In 2004, ITV doubled ITV2's budget and did a deal with Sky, which secured high-profile carriage for ITV3. For Bennett, this was a watershed. 'The creation of ITV3 and ITV4 was important because it shifted drama and football out of ITV2 and allowed us to hone our proposition,' he says.

'More money was ploughed into commissions, brand extensions and acquired shows.'

ITV2 looks in good shape, according to Zonfrillo, but he warns that the next phase will be tougher. 'The UK is moving toward total digital penetration, which means no leaps by joining a new platform,' he says.' The emphasis will switch to content and marketing.'

Bennett acknowledges the point but does not believe ITV2 has hit the ceiling yet. The channel has a fresh look and is pushing content via social networking website Bebo. With a £65m programme budget a year, Bennett has invested heavily in comedy, and delivered ambitious shows, such as the Billie Piper drama, Secret Diary of a Call Girl. Coming up in January is the Paris Hilton reality vehicle, British Best Friend.

This is all well and good, but it could be argued that ITV2 has accelerated the decline of ITV1. With ITV1 airtime still sold at a premium, does ITV2 simply offers agencies shows such as Call Girl at a discount? Bennett says not. 'ITV spends so much on content that one channel can't do it all justice. The digital channels help us to leverage our assets effectively,' he argues.

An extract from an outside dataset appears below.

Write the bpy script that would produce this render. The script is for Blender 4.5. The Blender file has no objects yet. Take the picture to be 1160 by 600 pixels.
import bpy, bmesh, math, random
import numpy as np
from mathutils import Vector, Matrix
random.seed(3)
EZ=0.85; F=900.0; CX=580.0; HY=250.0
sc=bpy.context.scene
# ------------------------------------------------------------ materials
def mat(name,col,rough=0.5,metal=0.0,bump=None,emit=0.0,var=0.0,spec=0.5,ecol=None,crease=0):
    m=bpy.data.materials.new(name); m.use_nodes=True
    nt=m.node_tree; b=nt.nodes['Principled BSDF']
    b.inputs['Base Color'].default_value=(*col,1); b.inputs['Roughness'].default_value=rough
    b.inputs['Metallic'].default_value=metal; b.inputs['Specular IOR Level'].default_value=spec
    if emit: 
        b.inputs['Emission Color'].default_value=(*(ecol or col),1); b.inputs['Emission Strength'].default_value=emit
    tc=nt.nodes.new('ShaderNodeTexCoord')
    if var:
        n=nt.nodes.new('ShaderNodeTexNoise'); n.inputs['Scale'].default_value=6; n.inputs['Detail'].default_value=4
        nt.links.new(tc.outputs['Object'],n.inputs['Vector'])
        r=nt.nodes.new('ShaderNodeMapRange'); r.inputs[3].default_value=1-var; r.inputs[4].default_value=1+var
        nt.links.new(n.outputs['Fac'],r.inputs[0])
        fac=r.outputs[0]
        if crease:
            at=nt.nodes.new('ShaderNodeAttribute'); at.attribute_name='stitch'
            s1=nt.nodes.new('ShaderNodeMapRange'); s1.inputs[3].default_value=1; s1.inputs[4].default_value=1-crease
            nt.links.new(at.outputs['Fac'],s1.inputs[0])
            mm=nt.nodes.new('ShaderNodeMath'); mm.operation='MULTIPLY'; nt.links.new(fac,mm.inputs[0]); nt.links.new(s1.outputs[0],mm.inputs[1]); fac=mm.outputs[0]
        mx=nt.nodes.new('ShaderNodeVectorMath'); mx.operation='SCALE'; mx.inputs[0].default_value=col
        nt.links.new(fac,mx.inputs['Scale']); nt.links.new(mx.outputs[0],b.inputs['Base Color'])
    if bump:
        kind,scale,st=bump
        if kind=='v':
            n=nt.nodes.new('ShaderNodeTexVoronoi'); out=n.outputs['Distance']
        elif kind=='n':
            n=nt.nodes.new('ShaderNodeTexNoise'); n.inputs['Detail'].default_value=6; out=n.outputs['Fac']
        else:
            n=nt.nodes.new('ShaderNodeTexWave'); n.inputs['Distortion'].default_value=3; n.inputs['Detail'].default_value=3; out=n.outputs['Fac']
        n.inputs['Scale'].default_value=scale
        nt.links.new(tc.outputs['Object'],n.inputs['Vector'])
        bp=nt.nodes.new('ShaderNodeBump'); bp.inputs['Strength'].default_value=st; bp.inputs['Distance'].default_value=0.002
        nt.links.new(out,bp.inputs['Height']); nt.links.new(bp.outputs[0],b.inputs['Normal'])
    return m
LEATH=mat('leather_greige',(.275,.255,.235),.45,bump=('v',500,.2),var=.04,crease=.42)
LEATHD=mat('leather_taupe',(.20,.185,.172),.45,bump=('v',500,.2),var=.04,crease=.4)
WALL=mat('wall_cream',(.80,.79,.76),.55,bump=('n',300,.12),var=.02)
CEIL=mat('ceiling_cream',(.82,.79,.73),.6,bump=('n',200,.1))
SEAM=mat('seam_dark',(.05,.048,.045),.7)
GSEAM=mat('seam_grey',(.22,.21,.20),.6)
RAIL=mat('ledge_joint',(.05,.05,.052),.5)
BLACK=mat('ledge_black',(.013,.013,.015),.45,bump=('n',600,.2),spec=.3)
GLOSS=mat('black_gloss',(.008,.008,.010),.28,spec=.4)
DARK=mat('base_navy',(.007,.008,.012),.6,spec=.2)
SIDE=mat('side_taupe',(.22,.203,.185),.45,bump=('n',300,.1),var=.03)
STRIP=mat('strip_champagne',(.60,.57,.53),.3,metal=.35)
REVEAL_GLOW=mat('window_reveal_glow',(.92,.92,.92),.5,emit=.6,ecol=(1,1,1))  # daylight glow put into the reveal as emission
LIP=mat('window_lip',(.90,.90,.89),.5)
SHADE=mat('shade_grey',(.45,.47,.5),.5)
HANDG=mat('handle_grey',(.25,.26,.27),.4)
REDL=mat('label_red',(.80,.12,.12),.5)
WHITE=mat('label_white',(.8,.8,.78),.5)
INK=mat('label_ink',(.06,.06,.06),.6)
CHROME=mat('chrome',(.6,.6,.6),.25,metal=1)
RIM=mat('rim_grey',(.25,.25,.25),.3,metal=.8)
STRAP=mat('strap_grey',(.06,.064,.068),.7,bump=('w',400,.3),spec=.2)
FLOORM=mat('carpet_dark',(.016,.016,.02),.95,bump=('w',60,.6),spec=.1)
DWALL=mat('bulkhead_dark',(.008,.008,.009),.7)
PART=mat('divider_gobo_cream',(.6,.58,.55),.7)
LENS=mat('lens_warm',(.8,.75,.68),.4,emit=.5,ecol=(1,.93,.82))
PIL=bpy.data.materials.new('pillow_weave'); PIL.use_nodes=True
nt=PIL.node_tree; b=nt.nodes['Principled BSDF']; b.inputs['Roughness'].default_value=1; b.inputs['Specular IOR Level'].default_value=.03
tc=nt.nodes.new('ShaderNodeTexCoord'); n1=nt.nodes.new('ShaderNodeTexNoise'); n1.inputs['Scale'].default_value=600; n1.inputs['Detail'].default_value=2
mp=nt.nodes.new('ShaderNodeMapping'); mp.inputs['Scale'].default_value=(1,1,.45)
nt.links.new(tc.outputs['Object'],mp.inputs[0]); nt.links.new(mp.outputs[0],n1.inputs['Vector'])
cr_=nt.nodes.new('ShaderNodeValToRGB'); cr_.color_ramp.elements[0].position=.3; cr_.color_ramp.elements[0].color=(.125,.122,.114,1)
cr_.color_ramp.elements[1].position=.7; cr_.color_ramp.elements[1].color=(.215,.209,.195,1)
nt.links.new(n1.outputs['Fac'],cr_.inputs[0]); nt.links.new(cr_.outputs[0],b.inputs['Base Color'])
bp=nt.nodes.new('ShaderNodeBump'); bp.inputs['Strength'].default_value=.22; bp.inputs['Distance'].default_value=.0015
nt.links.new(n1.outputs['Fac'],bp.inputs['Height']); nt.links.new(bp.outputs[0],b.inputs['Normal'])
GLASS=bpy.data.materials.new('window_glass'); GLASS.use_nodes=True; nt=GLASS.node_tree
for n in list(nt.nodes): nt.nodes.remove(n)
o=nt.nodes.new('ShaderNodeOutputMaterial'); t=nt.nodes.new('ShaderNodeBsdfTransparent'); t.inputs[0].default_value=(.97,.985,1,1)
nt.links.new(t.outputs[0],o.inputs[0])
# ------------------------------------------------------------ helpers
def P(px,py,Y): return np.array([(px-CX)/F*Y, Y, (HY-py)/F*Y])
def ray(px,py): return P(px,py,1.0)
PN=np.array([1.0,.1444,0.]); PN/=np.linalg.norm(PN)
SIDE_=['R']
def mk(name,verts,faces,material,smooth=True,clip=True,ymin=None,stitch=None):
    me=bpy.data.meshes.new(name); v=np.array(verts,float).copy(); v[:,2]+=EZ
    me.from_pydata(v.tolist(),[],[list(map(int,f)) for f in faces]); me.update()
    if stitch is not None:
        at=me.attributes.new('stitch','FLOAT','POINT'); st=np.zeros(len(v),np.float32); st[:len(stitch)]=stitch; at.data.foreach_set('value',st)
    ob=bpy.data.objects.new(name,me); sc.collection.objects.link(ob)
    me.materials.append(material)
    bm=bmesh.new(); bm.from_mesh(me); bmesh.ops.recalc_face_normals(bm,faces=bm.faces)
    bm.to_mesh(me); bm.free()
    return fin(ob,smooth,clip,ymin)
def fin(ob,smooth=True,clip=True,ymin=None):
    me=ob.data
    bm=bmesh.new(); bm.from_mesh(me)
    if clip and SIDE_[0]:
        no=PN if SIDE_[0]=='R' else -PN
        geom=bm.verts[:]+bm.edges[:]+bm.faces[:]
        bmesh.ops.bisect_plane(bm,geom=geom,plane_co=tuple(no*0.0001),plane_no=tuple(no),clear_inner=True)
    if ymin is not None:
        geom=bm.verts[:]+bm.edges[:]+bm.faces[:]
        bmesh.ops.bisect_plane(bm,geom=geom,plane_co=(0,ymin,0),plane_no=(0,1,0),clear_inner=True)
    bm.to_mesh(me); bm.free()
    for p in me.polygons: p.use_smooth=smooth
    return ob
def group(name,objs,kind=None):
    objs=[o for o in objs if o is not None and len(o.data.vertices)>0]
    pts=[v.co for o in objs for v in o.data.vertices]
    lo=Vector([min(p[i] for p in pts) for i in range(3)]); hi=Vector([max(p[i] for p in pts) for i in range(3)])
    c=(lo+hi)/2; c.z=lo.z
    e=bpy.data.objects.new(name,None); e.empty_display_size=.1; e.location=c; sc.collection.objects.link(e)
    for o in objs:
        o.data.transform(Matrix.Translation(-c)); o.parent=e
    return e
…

He also contends that the channel has allowed the group to better deliver to youth audiences. Could it become a nursery slope for talent, mirroring the BBC model? 'We'd all love that to be the case,' says Bennett. 'But it can't distract us from our job of delivering for ITV2.' N


Audience profile

ITV2 averages a 2.3% viewing share. In 2008 to date, 12m 16- to 34-year-olds have watched ITV2. It now has 700 advertisers, including P&G, Tesco, L'Oreal, Kellogg and the COI. At its launch, ITV2 had 200 advertisers including Mars and Carlsberg-Tetley.

Since 2005, ITV2 hits have included catch-up shows for I'm a Celebrity Get Me Out of Here!, Footballers' Wives Extra Time and Secret Diary of a Call Girl, all pulling 2m viewers.

Bionic Woman this year gave ITV2 its biggest-ever audience, with 3m. Audiences for the Katie & Peter franchise have risen from 429,000 in 2005 to more than 1m this year. In 2009, the Katie & Peter bandwagon will visit LA.